>> begin
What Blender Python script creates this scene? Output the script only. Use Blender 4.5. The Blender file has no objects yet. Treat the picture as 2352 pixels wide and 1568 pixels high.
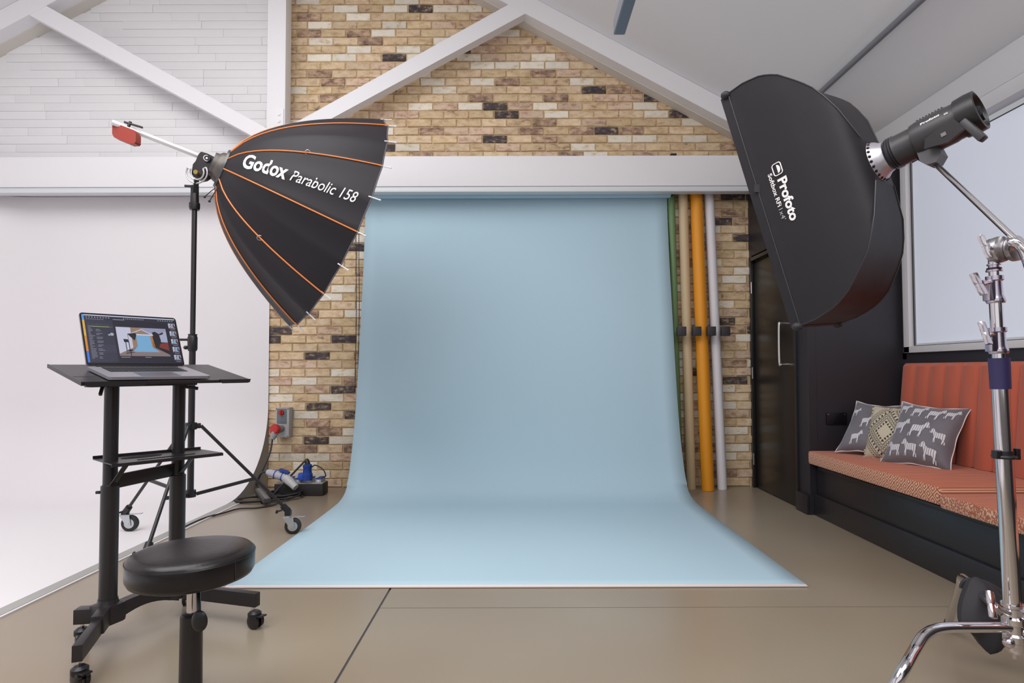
import bpy, bmesh, math, random
from mathutils import Vector, Matrix, Euler
R = math.radians
V = Vector
scn = bpy.context.scene
COL = scn.collection
random.seed(7)

# ---------------------------------------------------------------- camera, world, lights, exposure
FPX, PITCH, ROLL = 1350.0, math.atan(.031), -.0025
CX, CY, HCAM = 1190.0, 808.1, 1.03
cam_data = bpy.data.cameras.new('camera')
cam = bpy.data.objects.new('camera', cam_data)
COL.objects.link(cam)
cam_data.sensor_width = 36
cam_data.lens = FPX / 2352 * 36
cam_data.shift_x = -(CX - 1176) / 2352
cam_data.shift_y = (CY - 784) / 2352
cam_data.clip_start = .05
CROT = Matrix.Rotation(R(90) + PITCH, 3, 'X') @ Matrix.Rotation(ROLL, 3, 'Z')
cam.matrix_world = Matrix.Translation((0, 0, HCAM)) @ CROT.to_4x4()
scn.camera = cam
scn.view_settings.view_transform = 'Standard'
scn.view_settings.look = 'None'
scn.view_settings.exposure = 0.0
scn.view_settings.gamma = 1
scn.view_settings.use_curve_mapping = False

world = bpy.data.worlds.new('world'); scn.world = world
world.use_nodes = True
world.node_tree.nodes['Background'].inputs[0].default_value = (.93, .95, 1, 1)
world.node_tree.nodes['Background'].inputs[1].default_value = .4

def area(name, loc, target, sx, sy, power, color=(1, 1, 1)):
    l = bpy.data.lights.new(name, 'AREA'); l.shape = 'RECTANGLE'; l.size = sx; l.size_y = sy
    l.energy = power; l.color = color
    o = bpy.data.objects.new(name, l); COL.objects.link(o)
    o.location = loc
    o.rotation_euler = (V(target) - V(loc)).to_track_quat('-Z', 'Y').to_euler()
    return o
area('skylight', (-2.3, 1.3, 4.3), (-2.6, 2.0, 0), 3.4, 3.6, 180, (1, .99, .985))
area('ceiling_panel_light', (.9, .3, 3.35), (.6, 1.6, 0), 2.4, 2.2, 72, (1, .98, .96))
area('window_daylight', (-1.2, -1.45, 2.0), (-1.2, 5, 1.6), 5.0, 2.4, 30, (.97, .98, 1))

def P(px, py, y):
    """point of the room seen at photograph pixel (px, py) at the distance y into the room"""
    d = CROT @ V(((px - CX) / FPX, (CY - py) / FPX, -1))
    t = y / d.y
    return V((d.x * t, y, HCAM + d.z * t))
def PZ(px, py, z):
    d = CROT @ V(((px - CX) / FPX, (CY - py) / FPX, -1))
    t = (z - HCAM) / d.z
    return V((d.x * t, d.y * t, z))

# ---------------------------------------------------------------- materials
def lin(c):
    return tuple(((x / 255) / 12.92 if x / 255 <= .04045 else ((x / 255 + .055) / 1.055) ** 2.4) for x in c)
MATS = {}
def mat(name, col, rough=.6, metal=0, bump=0, bscale=40, var=0, vscale=8, vcol=None, sheen=0, coat=0, spec=.5, stretch=None, detail=4):
    if name in MATS: return MATS[name]
    m = bpy.data.materials.new(name); m.use_nodes = True
    nt = m.node_tree; b = nt.nodes['Principled BSDF']
    c = (*lin(col), 1)
    b.inputs['Base Color'].default_value = c
    b.inputs['Roughness'].default_value = rough
    b.inputs['Metallic'].default_value = metal
    b.inputs['Specular IOR Level'].default_value = spec
    if sheen: b.inputs['Sheen Weight'].default_value = sheen
    if coat: b.inputs['Coat Weight'].default_value = coat; b.inputs['Coat Roughness'].default_value = .15
    tc = nt.nodes.new('ShaderNodeTexCoord'); src = tc.outputs['Object']
    if stretch:
        mp = nt.nodes.new('ShaderNodeMapping'); mp.inputs['Scale'].default_value = stretch
        nt.links.new(src, mp.inputs[0]); src = mp.outputs[0]
    if var or vcol:
        n = nt.nodes.new('ShaderNodeTexNoise'); n.inputs['Scale'].default_value = vscale; n.inputs['Detail'].default_value = detail
        nt.links.new(src, n.inputs['Vector'])
        r = nt.nodes.new('ShaderNodeValToRGB')
        r.color_ramp.elements[0].position = .35; r.color_ramp.elements[1].position = .68
        c2 = (*lin(vcol), 1) if vcol else tuple(x * (1 - var) for x in c[:3]) + (1,)
        r.color_ramp.elements[0].color = c2; r.color_ramp.elements[1].color = c
        nt.links.new(n.outputs['Fac'], r.inputs[0]); nt.links.new(r.outputs[0], b.inputs['Base Color'])
    if bump:
        n = nt.nodes.new('ShaderNodeTexNoise'); n.inputs['Scale'].default_value = bscale; n.inputs['Detail'].default_value = 5
        nt.links.new(src, n.inputs['Vector'])
        bp = nt.nodes.new('ShaderNodeBump'); bp.inputs['Strength'].default_value = bump; bp.inputs['Distance'].default_value = .01
        nt.links.new(n.outputs['Fac'], bp.inputs['Height']); nt.links.new(bp.outputs[0], b.inputs['Normal'])
    MATS[name] = m
    return m
def emit(name, col, s=1.0):
    if name in MATS: return MATS[name]
    m = bpy.data.materials.new(name); m.use_nodes = True
    b = m.node_tree.nodes['Principled BSDF']
    b.inputs['Base Color'].default_value = (0, 0, 0, 1); b.inputs['Roughness'].default_value = .3
    b.inputs['Emission Color'].default_value = (*lin(col), 1); b.inputs['Emission Strength'].default_value = s
    MATS[name] = m
    return m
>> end
_TASK DETAILS_:
Leave out the pictures and transcribe everything else exactly.

_WRITTEN ANSWER_:
What Blender Python script creates this scene? Output the script only. Use Blender 4.5. The Blender file has no objects yet. Treat the picture as 2352 pixels wide and 1568 pixels high.
import bpy, bmesh, math, random
from mathutils import Vector, Matrix, Euler
R = math.radians
V = Vector
scn = bpy.context.scene
COL = scn.collection
random.seed(7)

# ---------------------------------------------------------------- camera, world, lights, exposure
FPX, PITCH, ROLL = 1350.0, math.atan(.031), -.0025
CX, CY, HCAM = 1190.0, 808.1, 1.03
cam_data = bpy.data.cameras.new('camera')
cam = bpy.data.objects.new('camera', cam_data)
COL.objects.link(cam)
cam_data.sensor_width = 36
cam_data.lens = FPX / 2352 * 36
cam_data.shift_x = -(CX - 1176) / 2352
cam_data.shift_y = (CY - 784) / 2352
cam_data.clip_start = .05
CROT = Matrix.Rotation(R(90) + PITCH, 3, 'X') @ Matrix.Rotation(ROLL, 3, 'Z')
cam.matrix_world = Matrix.Translation((0, 0, HCAM)) @ CROT.to_4x4()
scn.camera = cam
scn.view_settings.view_transform = 'Standard'
scn.view_settings.look = 'None'
scn.view_settings.exposure = 0.0
scn.view_settings.gamma = 1
scn.view_settings.use_curve_mapping = False

world = bpy.data.worlds.new('world'); scn.world = world
world.use_nodes = True
world.node_tree.nodes['Background'].inputs[0].default_value = (.93, .95, 1, 1)
world.node_tree.nodes['Background'].inputs[1].default_value = .4

def area(name, loc, target, sx, sy, power, color=(1, 1, 1)):
    l = bpy.data.lights.new(name, 'AREA'); l.shape = 'RECTANGLE'; l.size = sx; l.size_y = sy
    l.energy = power; l.color = color
    o = bpy.data.objects.new(name, l); COL.objects.link(o)
    o.location = loc
    o.rotation_euler = (V(target) - V(loc)).to_track_quat('-Z', 'Y').to_euler()
    return o
area('skylight', (-2.3, 1.3, 4.3), (-2.6, 2.0, 0), 3.4, 3.6, 180, (1, .99, .985))
area('ceiling_panel_light', (.9, .3, 3.35), (.6, 1.6, 0), 2.4, 2.2, 72, (1, .98, .96))
area('window_daylight', (-1.2, -1.45, 2.0), (-1.2, 5, 1.6), 5.0, 2.4, 30, (.97, .98, 1))

def P(px, py, y):
    """point of the room seen at photograph pixel (px, py) at the distance y into the room"""
    d = CROT @ V(((px - CX) / FPX, (CY - py) / FPX, -1))
    t = y / d.y
    return V((d.x * t, y, HCAM + d.z * t))
def PZ(px, py, z):
    d = CROT @ V(((px - CX) / FPX, (CY - py) / FPX, -1))
    t = (z - HCAM) / d.z
    return V((d.x * t, d.y * t, z))

# ---------------------------------------------------------------- materials
def lin(c):
    return tuple(((x / 255) / 12.92 if x / 255 <= .04045 else ((x / 255 + .055) / 1.055) ** 2.4) for x in c)
MATS = {}
def mat(name, col, rough=.6, metal=0, bump=0, bscale=40, var=0, vscale=8, vcol=None, sheen=0, coat=0, spec=.5, stretch=None, detail=4):
    if name in MATS: return MATS[name]
    m = bpy.data.materials.new(name); m.use_nodes = True
    nt = m.node_tree; b = nt.nodes['Principled BSDF']
    c = (*lin(col), 1)
    b.inputs['Base Color'].default_value = c
    b.inputs['Roughness'].default_value = rough
    b.inputs['Metallic'].default_value = metal
    b.inputs['Specular IOR Level'].default_value = spec
    if sheen: b.inputs['Sheen Weight'].default_value = sheen
    if coat: b.inputs['Coat Weight'].default_value = coat; b.inputs['Coat Roughness'].default_value = .15
    tc = nt.nodes.new('ShaderNodeTexCoord'); src = tc.outputs['Object']
    if stretch:
        mp = nt.nodes.new('ShaderNodeMapping'); mp.inputs['Scale'].default_value = stretch
        nt.links.new(src, mp.inputs[0]); src = mp.outputs[0]
    if var or vcol:
        n = nt.nodes.new('ShaderNodeTexNoise'); n.inputs['Scale'].default_value = vscale; n.inputs['Detail'].default_value = detail
        nt.links.new(src, n.inputs['Vector'])
        r = nt.nodes.new('ShaderNodeValToRGB')
        r.color_ramp.elements[0].position = .35; r.color_ramp.elements[1].position = .68
        c2 = (*lin(vcol), 1) if vcol else tuple(x * (1 - var) for x in c[:3]) + (1,)
        r.color_ramp.elements[0].color = c2; r.color_ramp.elements[1].color = c
        nt.links.new(n.outputs['Fac'], r.inputs[0]); nt.links.new(r.outputs[0], b.inputs['Base Color'])
    if bump:
        n = nt.nodes.new('ShaderNodeTexNoise'); n.inputs['Scale'].default_value = bscale; n.inputs['Detail'].default_value = 5
        nt.links.new(src, n.inputs['Vector'])
        bp = nt.nodes.new('ShaderNodeBump'); bp.inputs['Strength'].default_value = bump; bp.inputs['Distance'].default_value = .01
        nt.links.new(n.outputs['Fac'], bp.inputs['Height']); nt.links.new(bp.outputs[0], b.inputs['Normal'])
    MATS[name] = m
    return m
def emit(name, col, s=1.0):
    if name in MATS: return MATS[name]
    m = bpy.data.materials.new(name); m.use_nodes = True
    b = m.node_tree.nodes['Principled BSDF']
    b.inputs['Base Color'].default_value = (0, 0, 0, 1); b.inputs['Roughness'].default_value = .3
    b.inputs['Emission Color'].default_value = (*lin(col), 1); b.inputs['Emission Strength'].default_value = s
    MATS[name] = m
    return m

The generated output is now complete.